>> START

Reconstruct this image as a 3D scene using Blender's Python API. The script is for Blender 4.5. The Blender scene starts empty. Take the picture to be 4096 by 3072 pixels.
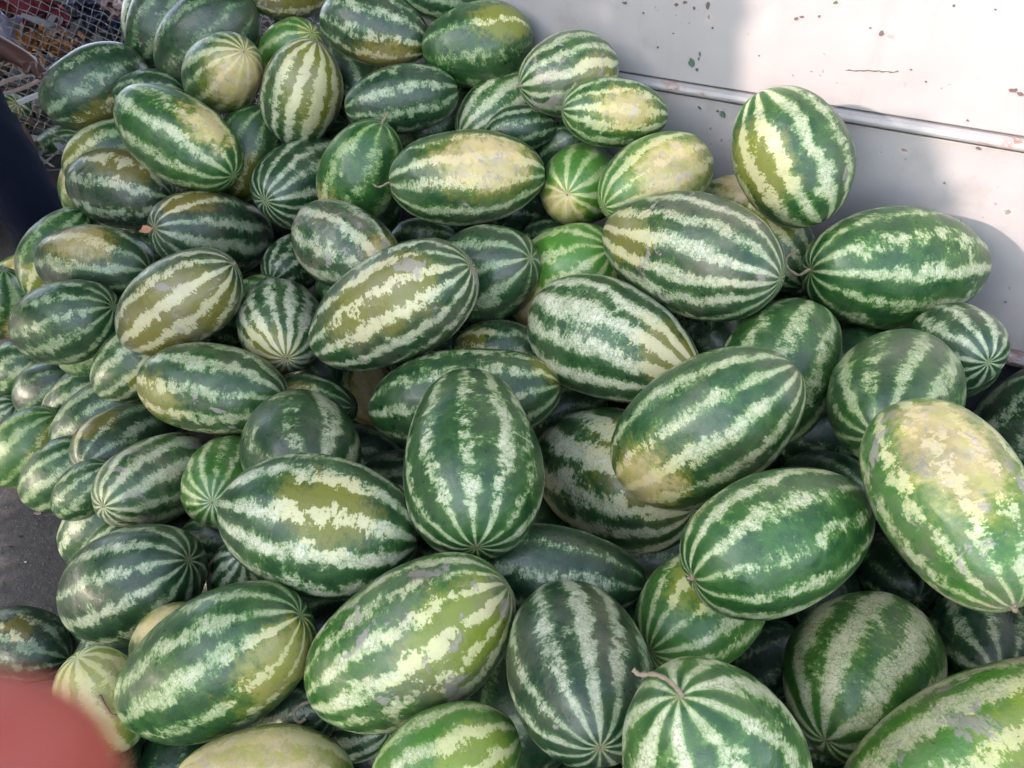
import bpy, bmesh, math, random
from mathutils import Vector, Matrix, Euler, noise
import numpy as np

# ------------------------------------------------------------------ camera, sky, sun, exposure
SC = bpy.context.scene
COL = SC.collection
H = 1.72                       # camera height above the floor
PITCH = math.radians(36.0)
cd = bpy.data.cameras.new('camera'); cam = bpy.data.objects.new('camera', cd); COL.objects.link(cam)
cam.location = (0, 0, H); cam.rotation_euler = (math.radians(90) - PITCH, 0, 0)
cd.sensor_width = 36.0; cd.lens = 36.0 * 773 / 1024
cd.clip_start = 0.005; cd.clip_end = 300
cd.dof.use_dof = True; cd.dof.focus_distance = 1.45; cd.dof.aperture_fstop = 11.5
SC.camera = cam

SUN_EL = math.radians(18)
LH = Vector((.904, .426, 0)).normalized()            # horizontal travel of the sunlight
SUN_DIR = Vector((LH.x * math.cos(SUN_EL), LH.y * math.cos(SUN_EL), -math.sin(SUN_EL)))
world = bpy.data.worlds.new('World'); SC.world = world; world.use_nodes = True
wt = world.node_tree; bg = wt.nodes['Background']
sky = wt.nodes.new('ShaderNodeTexSky'); sky.sky_type = 'NISHITA'; sky.sun_disc = False
sky.sun_elevation = SUN_EL; sky.sun_rotation = math.atan2(-LH.x, -LH.y)
sky.air_density = 0.8; sky.dust_density = 1.2; sky.ozone_density = 1.2
hsv = wt.nodes.new('ShaderNodeHueSaturation'); hsv.inputs['Saturation'].default_value = 0.55
wt.links.new(sky.outputs[0], hsv.inputs['Color']); wt.links.new(hsv.outputs[0], bg.inputs[0])
bg.inputs[1].default_value = 0.15
sl = bpy.data.lights.new('sun', 'SUN'); sl.energy = 1.1; sl.angle = math.radians(0.6); sl.color = (1.0, .80, .72)
sun = bpy.data.objects.new('sun', sl); COL.objects.link(sun)
sun.rotation_euler = SUN_DIR.to_track_quat('-Z', 'Y').to_euler(); sun.location = (-3, -2, 4)
SC.view_settings.view_transform = 'Standard'; SC.view_settings.look = 'None'
SC.view_settings.gamma = 1.0; SC.view_settings.use_curve_mapping = False
SC.view_settings.exposure = 2.85
SC.cycles.max_bounces = 6

# ------------------------------------------------------------------ helpers
class NT:
    """small wrapper for building node trees"""
    def __init__(s, name):
        s.m = bpy.data.materials.new(name); s.m.use_nodes = True
        s.t = s.m.node_tree; s.bsdf = s.t.nodes['Principled BSDF']
    def n(s, typ, **kw):
        o = s.t.nodes.new(typ)
        for k, v in kw.items(): setattr(o, k, v)
        return o
    def put(s, sock, v):
        if isinstance(v, bpy.types.NodeSocket): s.t.links.new(v, sock)
        else:
            if sock.type == 'RGBA' and len(v) == 3: v = (*v, 1)
            sock.default_value = v
    def math(s, op, a, b=None, c=None, clamp=False):
        o = s.n('ShaderNodeMath', operation=op, use_clamp=clamp)
        s.put(o.inputs[0], a)
        if b is not None: s.put(o.inputs[1], b)
        if c is not None: s.put(o.inputs[2], c)
        return o.outputs[0]
    def vmath(s, op, a, b=None, scale=None):
        o = s.n('ShaderNodeVectorMath', operation=op)
        s.put(o.inputs[0], a)
        if b is not None: s.put(o.inputs[1], b)
        if scale is not None: s.put(o.inputs['Scale'], scale)
        return o.outputs['Value'] if op in ('DOT_PRODUCT', 'LENGTH', 'DISTANCE') else o.outputs[0]
    def smooth(s, v, lo, hi, a=0.0, b=1.0):
        o = s.n('ShaderNodeMapRange', interpolation_type='SMOOTHSTEP')
        s.put(o.inputs[0], v); s.put(o.inputs[1], lo); s.put(o.inputs[2], hi); s.put(o.inputs[3], a); s.put(o.inputs[4], b)
        return o.outputs[0]
    def noise(s, vec, scale=1.0, detail=2.0, rough=.5, dist=0.0, col=False):
        o = s.n('ShaderNodeTexNoise')
        s.put(o.inputs['Vector'], vec); o.inputs['Scale'].default_value = scale
        o.inputs['Detail'].default_value = detail; o.inputs['Roughness'].default_value = rough
        o.inputs['Distortion'].default_value = dist
        return o.outputs['Color' if col else 0]
    def voro(s, vec, scale, feature='F1', out='Distance'):
        o = s.n('ShaderNodeTexVoronoi', feature=feature)
        s.put(o.inputs['Vector'], vec); o.inputs['Scale'].default_value = scale
        return o.outputs[out]
    def mix(s, f, a, b, typ='MIX'):
        o = s.n('ShaderNodeMix', data_type='RGBA', blend_type=typ)
        s.put(o.inputs[0], f); s.put(o.inputs[6], a); s.put(o.inputs[7], b)
        return o.outputs[2]
    def attr(s, name):
        o = s.n('ShaderNodeAttribute', attribute_type='OBJECT', attribute_name=name); return o.outputs['Fac']
    def obj(s): return s.n('ShaderNodeTexCoord').outputs['Object']
    def xyz(s, v):
        o = s.n('ShaderNodeSeparateXYZ'); s.put(o.inputs[0], v); return o.outputs
    def comb(s, x, y, z):
        o = s.n('ShaderNodeCombineXYZ'); s.put(o.inputs[0], x); s.put(o.inputs[1], y); s.put(o.inputs[2], z); return o.outputs[0]
    def bump(s, h, strength, dist):
        o = s.n('ShaderNodeBump'); o.inputs['Strength'].default_value = strength; o.inputs['Distance'].default_value = dist
        s.put(o.inputs['Height'], h); s.put(s.bsdf.inputs['Normal'], o.outputs[0])
    def set(s, **kw):
        for k, v in kw.items(): s.put(s.bsdf.inputs[k.replace('_', ' ')], v)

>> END

Answer with one number: how many lines in the listing hold "scene".

2